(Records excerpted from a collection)

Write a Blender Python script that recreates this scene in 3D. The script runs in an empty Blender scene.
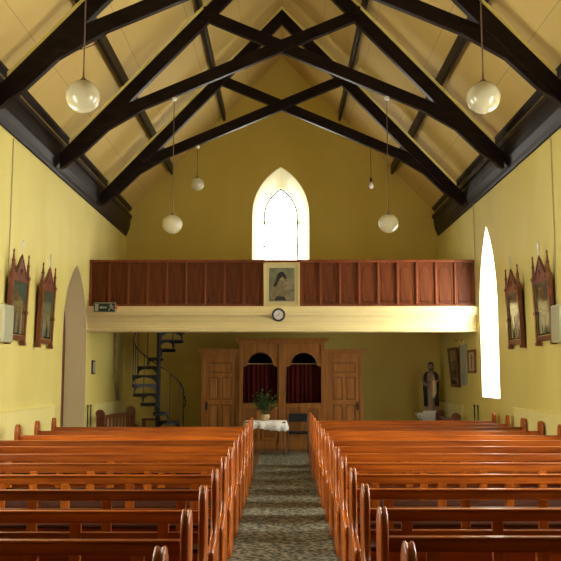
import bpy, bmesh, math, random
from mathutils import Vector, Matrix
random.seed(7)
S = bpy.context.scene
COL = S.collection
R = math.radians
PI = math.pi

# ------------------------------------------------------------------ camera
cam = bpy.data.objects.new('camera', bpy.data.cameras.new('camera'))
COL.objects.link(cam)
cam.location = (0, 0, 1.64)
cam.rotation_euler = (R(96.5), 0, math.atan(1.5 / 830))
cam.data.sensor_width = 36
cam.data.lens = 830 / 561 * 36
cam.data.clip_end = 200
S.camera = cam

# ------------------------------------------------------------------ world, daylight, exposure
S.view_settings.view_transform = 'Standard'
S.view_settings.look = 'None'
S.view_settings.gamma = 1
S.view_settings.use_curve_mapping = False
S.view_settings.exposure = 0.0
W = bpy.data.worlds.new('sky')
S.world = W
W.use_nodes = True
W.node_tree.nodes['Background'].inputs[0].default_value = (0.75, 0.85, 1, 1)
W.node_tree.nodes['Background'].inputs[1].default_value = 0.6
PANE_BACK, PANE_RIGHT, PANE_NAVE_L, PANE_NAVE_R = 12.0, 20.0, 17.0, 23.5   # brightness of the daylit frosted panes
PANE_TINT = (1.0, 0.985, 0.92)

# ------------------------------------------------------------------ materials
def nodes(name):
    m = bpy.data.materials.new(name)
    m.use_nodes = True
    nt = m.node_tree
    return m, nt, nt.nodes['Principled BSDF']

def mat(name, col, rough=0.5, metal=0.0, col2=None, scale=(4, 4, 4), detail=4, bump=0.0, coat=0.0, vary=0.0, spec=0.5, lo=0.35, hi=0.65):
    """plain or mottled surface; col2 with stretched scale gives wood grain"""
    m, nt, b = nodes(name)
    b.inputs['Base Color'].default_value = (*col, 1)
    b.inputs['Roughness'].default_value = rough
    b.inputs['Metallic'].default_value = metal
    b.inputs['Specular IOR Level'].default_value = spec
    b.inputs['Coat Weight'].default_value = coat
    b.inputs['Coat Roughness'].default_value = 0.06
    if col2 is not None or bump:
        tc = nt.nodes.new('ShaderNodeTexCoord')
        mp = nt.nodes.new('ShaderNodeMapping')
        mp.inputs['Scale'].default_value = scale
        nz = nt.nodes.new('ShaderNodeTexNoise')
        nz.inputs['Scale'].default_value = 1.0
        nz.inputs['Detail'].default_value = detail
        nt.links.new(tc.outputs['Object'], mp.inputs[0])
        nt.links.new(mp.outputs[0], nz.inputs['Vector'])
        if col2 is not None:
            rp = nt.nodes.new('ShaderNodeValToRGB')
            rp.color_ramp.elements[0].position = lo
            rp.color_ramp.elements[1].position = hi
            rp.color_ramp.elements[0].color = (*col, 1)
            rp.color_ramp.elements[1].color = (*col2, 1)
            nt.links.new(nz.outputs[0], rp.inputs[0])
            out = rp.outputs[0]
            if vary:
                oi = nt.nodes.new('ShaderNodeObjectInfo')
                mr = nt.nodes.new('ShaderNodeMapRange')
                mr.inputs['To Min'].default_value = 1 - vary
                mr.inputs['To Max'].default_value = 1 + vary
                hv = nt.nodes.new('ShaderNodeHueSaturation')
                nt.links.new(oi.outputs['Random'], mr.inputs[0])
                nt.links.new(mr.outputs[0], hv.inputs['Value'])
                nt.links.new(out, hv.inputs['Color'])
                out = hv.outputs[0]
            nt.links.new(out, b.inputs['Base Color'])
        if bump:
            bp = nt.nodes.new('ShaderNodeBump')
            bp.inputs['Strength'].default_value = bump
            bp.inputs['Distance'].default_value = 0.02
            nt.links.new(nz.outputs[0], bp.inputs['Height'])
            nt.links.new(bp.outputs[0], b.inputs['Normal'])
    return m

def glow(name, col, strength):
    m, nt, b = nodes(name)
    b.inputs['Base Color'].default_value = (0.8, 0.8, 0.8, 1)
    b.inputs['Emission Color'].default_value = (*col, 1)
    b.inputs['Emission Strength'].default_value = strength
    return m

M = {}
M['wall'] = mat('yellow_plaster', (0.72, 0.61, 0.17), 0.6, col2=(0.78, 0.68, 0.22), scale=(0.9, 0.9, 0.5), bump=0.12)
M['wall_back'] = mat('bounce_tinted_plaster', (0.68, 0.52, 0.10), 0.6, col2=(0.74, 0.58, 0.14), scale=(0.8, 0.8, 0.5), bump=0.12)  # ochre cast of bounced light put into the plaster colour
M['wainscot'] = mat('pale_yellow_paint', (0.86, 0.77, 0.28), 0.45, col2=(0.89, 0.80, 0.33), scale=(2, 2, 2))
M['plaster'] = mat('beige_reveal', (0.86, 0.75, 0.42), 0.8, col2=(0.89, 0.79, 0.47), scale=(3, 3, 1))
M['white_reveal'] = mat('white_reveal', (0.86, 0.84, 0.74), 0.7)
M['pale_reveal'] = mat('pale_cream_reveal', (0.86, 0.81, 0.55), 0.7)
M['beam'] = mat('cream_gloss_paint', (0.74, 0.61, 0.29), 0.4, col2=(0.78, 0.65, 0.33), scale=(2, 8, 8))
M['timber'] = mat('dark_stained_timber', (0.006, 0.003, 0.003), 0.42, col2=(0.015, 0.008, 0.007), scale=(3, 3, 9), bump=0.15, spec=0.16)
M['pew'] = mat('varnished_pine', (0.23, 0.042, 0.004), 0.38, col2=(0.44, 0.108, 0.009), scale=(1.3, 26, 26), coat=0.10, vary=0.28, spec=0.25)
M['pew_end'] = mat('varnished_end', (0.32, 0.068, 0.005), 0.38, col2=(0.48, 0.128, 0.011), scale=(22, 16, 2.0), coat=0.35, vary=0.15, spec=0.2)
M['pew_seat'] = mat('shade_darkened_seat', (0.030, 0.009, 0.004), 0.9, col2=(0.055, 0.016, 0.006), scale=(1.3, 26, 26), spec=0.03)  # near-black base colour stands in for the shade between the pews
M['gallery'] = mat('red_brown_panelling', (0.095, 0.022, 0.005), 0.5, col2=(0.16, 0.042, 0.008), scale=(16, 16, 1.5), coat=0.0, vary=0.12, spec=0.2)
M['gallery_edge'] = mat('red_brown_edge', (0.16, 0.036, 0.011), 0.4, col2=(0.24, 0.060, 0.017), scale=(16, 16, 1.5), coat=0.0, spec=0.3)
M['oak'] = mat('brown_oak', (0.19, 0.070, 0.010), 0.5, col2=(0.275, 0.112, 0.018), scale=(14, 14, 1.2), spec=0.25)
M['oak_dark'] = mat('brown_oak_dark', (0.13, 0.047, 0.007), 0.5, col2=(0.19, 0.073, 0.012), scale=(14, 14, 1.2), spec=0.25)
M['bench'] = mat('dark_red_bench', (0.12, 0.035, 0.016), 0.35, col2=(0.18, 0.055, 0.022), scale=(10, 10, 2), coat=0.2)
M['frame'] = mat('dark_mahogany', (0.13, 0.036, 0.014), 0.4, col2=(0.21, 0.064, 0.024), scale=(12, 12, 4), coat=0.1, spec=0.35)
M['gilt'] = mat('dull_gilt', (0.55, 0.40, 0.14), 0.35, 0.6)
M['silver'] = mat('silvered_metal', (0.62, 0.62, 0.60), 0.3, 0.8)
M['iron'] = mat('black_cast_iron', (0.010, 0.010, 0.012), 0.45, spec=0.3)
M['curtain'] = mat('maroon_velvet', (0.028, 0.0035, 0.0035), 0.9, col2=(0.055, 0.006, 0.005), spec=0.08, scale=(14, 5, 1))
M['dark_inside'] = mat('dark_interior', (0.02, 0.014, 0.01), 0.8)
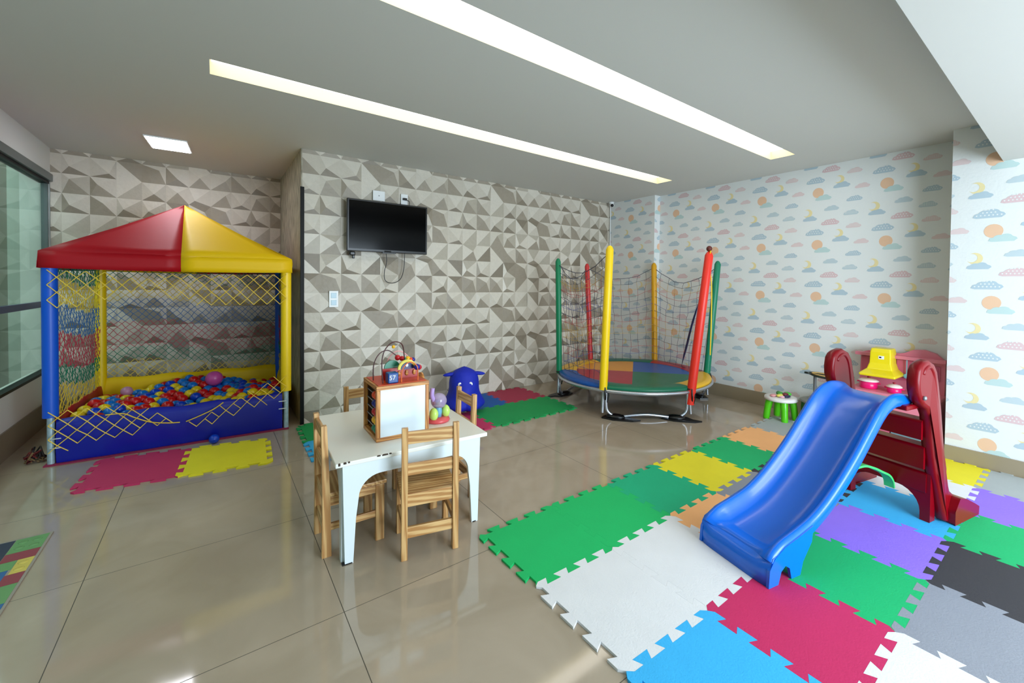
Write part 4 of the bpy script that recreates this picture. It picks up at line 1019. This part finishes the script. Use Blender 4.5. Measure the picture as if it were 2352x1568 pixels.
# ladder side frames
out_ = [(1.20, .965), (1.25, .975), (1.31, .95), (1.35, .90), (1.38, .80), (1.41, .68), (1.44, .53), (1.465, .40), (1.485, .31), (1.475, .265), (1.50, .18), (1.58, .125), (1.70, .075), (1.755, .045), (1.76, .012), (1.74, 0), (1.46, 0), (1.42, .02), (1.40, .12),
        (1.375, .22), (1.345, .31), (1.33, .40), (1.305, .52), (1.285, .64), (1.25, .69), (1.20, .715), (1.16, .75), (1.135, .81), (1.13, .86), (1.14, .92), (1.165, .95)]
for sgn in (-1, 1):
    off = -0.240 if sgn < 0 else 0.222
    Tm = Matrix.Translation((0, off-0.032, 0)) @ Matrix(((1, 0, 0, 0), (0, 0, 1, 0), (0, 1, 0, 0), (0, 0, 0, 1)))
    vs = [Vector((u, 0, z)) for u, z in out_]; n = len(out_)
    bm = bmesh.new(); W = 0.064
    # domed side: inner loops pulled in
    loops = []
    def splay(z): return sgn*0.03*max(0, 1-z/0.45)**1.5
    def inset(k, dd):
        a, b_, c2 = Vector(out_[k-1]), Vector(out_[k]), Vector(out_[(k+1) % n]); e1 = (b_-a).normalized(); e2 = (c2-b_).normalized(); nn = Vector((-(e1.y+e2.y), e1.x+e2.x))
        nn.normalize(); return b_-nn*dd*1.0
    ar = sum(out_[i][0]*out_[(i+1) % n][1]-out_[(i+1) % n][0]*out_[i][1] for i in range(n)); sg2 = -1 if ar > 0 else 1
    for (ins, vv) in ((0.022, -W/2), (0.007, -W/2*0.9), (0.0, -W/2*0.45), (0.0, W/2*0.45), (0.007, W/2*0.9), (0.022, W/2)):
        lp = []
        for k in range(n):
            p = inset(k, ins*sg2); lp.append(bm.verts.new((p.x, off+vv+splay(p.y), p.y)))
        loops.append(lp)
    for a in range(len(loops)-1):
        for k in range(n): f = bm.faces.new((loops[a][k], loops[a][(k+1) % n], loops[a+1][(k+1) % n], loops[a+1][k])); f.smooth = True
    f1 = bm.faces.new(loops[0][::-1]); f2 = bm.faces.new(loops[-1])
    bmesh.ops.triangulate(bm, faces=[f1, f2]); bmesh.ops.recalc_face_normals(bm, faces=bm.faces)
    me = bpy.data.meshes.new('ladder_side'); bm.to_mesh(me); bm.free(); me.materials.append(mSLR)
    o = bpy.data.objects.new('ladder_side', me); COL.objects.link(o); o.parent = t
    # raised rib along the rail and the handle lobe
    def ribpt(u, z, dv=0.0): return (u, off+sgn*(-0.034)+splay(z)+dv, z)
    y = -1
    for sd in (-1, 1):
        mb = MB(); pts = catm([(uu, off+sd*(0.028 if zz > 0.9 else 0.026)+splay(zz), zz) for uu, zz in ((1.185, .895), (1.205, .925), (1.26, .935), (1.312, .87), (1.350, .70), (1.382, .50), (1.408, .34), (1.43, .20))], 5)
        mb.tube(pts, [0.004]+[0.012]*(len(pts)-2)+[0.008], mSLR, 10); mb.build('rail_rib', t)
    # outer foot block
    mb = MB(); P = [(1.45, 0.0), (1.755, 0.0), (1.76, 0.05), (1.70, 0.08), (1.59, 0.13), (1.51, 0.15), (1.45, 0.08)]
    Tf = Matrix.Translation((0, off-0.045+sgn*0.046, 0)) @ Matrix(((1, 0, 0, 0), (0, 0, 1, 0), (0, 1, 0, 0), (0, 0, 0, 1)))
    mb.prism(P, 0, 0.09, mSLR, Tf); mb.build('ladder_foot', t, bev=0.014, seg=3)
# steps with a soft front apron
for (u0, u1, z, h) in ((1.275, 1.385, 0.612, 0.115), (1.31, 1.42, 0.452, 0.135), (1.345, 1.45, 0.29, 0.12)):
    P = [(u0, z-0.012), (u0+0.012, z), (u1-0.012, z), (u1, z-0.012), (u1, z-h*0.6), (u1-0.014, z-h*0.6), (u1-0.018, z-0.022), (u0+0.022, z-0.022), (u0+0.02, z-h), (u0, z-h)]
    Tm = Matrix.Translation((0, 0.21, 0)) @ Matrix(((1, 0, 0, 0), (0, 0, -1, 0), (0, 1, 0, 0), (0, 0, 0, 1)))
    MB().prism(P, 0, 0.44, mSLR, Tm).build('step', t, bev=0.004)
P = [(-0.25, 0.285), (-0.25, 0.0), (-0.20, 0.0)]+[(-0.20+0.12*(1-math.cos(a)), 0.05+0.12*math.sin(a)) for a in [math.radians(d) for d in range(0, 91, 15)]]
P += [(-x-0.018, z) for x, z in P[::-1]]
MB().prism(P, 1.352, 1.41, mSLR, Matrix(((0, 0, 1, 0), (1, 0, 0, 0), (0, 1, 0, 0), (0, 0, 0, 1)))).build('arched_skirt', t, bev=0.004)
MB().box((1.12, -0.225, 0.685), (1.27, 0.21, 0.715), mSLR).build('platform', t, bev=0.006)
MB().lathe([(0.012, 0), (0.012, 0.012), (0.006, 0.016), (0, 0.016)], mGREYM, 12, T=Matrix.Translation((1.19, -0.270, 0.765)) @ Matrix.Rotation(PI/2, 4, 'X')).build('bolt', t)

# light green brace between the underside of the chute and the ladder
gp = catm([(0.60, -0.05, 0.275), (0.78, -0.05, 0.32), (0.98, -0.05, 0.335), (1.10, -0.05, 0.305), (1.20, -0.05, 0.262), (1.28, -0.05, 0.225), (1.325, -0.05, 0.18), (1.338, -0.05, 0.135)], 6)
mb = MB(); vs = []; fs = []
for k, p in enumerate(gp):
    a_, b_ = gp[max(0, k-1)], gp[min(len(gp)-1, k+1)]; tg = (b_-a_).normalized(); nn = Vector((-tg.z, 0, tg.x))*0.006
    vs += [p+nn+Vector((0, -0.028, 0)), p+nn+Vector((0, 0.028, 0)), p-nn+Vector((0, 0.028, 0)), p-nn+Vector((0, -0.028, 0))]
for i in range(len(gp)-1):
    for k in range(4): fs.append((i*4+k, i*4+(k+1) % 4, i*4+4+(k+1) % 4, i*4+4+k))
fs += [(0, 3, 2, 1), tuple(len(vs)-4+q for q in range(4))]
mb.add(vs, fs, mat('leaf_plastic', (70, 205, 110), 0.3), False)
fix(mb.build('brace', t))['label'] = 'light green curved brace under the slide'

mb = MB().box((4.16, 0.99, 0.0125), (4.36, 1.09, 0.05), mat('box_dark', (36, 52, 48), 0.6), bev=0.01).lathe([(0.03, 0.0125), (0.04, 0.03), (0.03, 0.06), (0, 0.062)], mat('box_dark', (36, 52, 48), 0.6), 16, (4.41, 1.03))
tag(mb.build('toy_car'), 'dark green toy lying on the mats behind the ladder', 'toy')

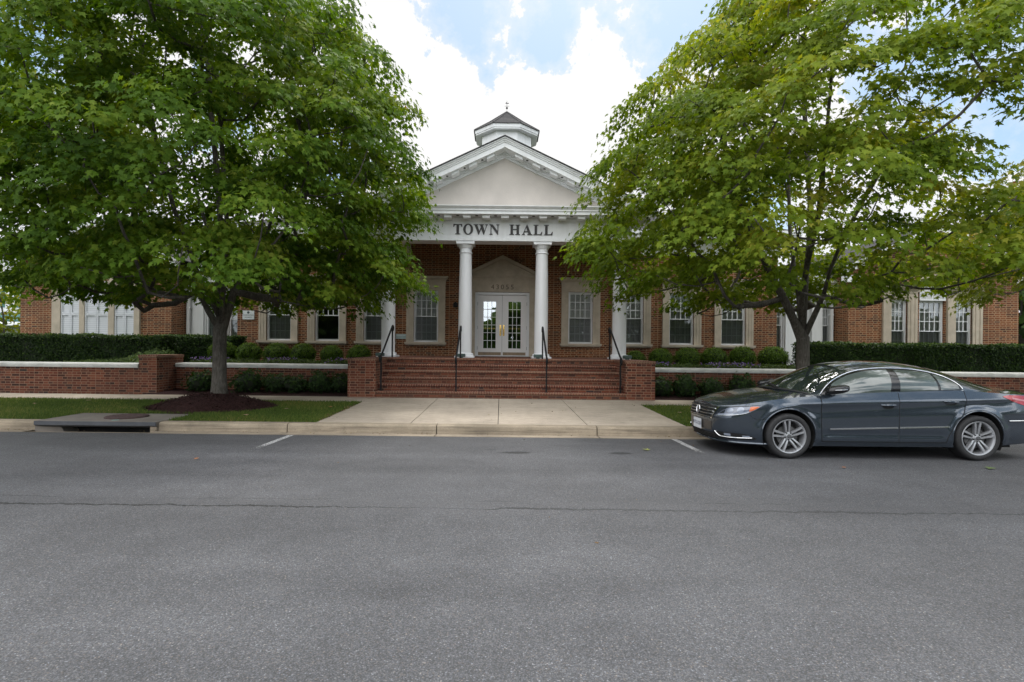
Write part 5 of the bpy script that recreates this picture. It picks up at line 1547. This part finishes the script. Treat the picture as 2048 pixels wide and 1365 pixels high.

**BRIEF**: Hand back the exact lines from the start of the entries to the line with "return m, nt, nt.nodes['Principled BSDF']", both ends kept and pictures left out.

**RESULT OF THIS EXERCISE**:
Write a Blender Python script that recreates this scene in 3D. The script runs in an empty Blender scene.
import bpy, bmesh, math, random
from mathutils import Vector, Matrix
random.seed(7)
S = bpy.context.scene
COL = S.collection
R = math.radians
PI = math.pi

# ------------------------------------------------------------------ camera
cam = bpy.data.objects.new('camera', bpy.data.cameras.new('camera'))
COL.objects.link(cam)
cam.location = (0, 0, 1.64)
cam.rotation_euler = (R(96.5), 0, math.atan(1.5 / 830))
cam.data.sensor_width = 36
cam.data.lens = 830 / 561 * 36
cam.data.clip_end = 200
S.camera = cam

# ------------------------------------------------------------------ world, daylight, exposure
S.view_settings.view_transform = 'Standard'
S.view_settings.look = 'None'
S.view_settings.gamma = 1
S.view_settings.use_curve_mapping = False
S.view_settings.exposure = 0.0
W = bpy.data.worlds.new('sky')
S.world = W
W.use_nodes = True
W.node_tree.nodes['Background'].inputs[0].default_value = (0.75, 0.85, 1, 1)
W.node_tree.nodes['Background'].inputs[1].default_value = 0.6
PANE_BACK, PANE_RIGHT, PANE_NAVE_L, PANE_NAVE_R = 12.0, 20.0, 17.0, 23.5   # brightness of the daylit frosted panes
PANE_TINT = (1.0, 0.985, 0.92)

# ------------------------------------------------------------------ materials
def nodes(name):
    m = bpy.data.materials.new(name)
    m.use_nodes = True
    nt = m.node_tree
    return m, nt, nt.nodes['Principled BSDF']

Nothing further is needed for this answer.